Perbedaan Badan hukum dengan manusia sebagai pembawa hak, adalah badan hukum tidak dapat melakukan perkawinan, tidak dapat diberikan hukuman penjara, tetapi badan hukum dimungkinkan dapat dibubarkan.

2.Obyek Hukum
Obyek hukum adalah benda.Benda adalah segala sesuatu yang bergunabagi subyek hukum atau segala sesuatu menjadi pokok permasalahan dan kepentingan bagi para subyek hukum atau segala sesuatu yang dapat menjadi obyek dari hak milik.
Berdasarkan pasal 503-504 KUH Perdata disebutkan bahwa benda dapat dibagi menjadi 2, yakni benda yang bersifat kebendaan (Materiekegoderen), dan benda yang bersifat tidak kebendaan (Immateriekegoderan):
1. Benda yang bersifat kebendaan (Materiekegoderen)
Benda yang bersifat kebendaan (Materiekegoderen) adalah suatu benda yang sifatnya dapat dilihat, diraba, dirasakan dengan panca indera, terdiri dari benda berubah / berwujud. Yang meliputi :
a. Benda bergerak / tidak tetap, berupa benda yang dapat dihabiskan dan benda yang tidak dapat dihabiskan
b. Benda tidak bergerak

2. Benda yang bersifat tidak kebendaan (Immateriekegoderen)
Benda yang bersifat tidak kebendaan (Immateriegoderen) adalah suatu benda yang dirasakan oleh panca indera saja (tidak dapat dilihat) dan kemudian dapat direalisasikan menjadi suatu kenyataan, contohnya merk perusahaan, paten, dan ciptaan musik / lagu.

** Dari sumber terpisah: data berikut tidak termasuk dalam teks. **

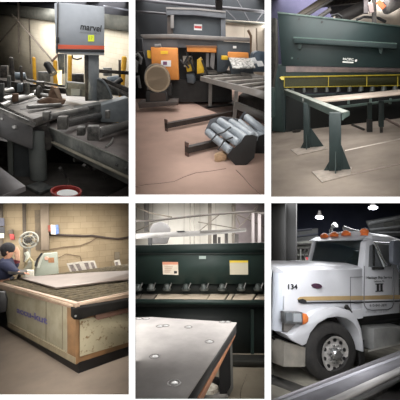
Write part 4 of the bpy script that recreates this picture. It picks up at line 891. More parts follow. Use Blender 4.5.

3.Hak Kebendaan yang Bersifat sebagai Pelunasan Utang (Hak Jaminan)
Hak kebendaan yang bersifat sebagai pelunasan utang adalah hak jaminan yang melekat pada kreditur yang memberikan kewenangan kepadanya untuk melakukan ekekusi kepada benda melakukan yang dijadikan jaminan, jika debitur melakukan wansprestasi terhadap suatu prestasi (perjanjian).
Penggolongan jaminan berdasarkan sifatnya, yaitu:


  • Jaminan yang bersifat umum : Benda tersebut bersifat ekonomis (dapat dinila dengan uang dan benda tersebut bisa dipindahtangankan haknya pada pihak lain.
  • Jamian yang bersifat khusus: Gadai, Hipotik, Hak Tanggungan, Fidusia.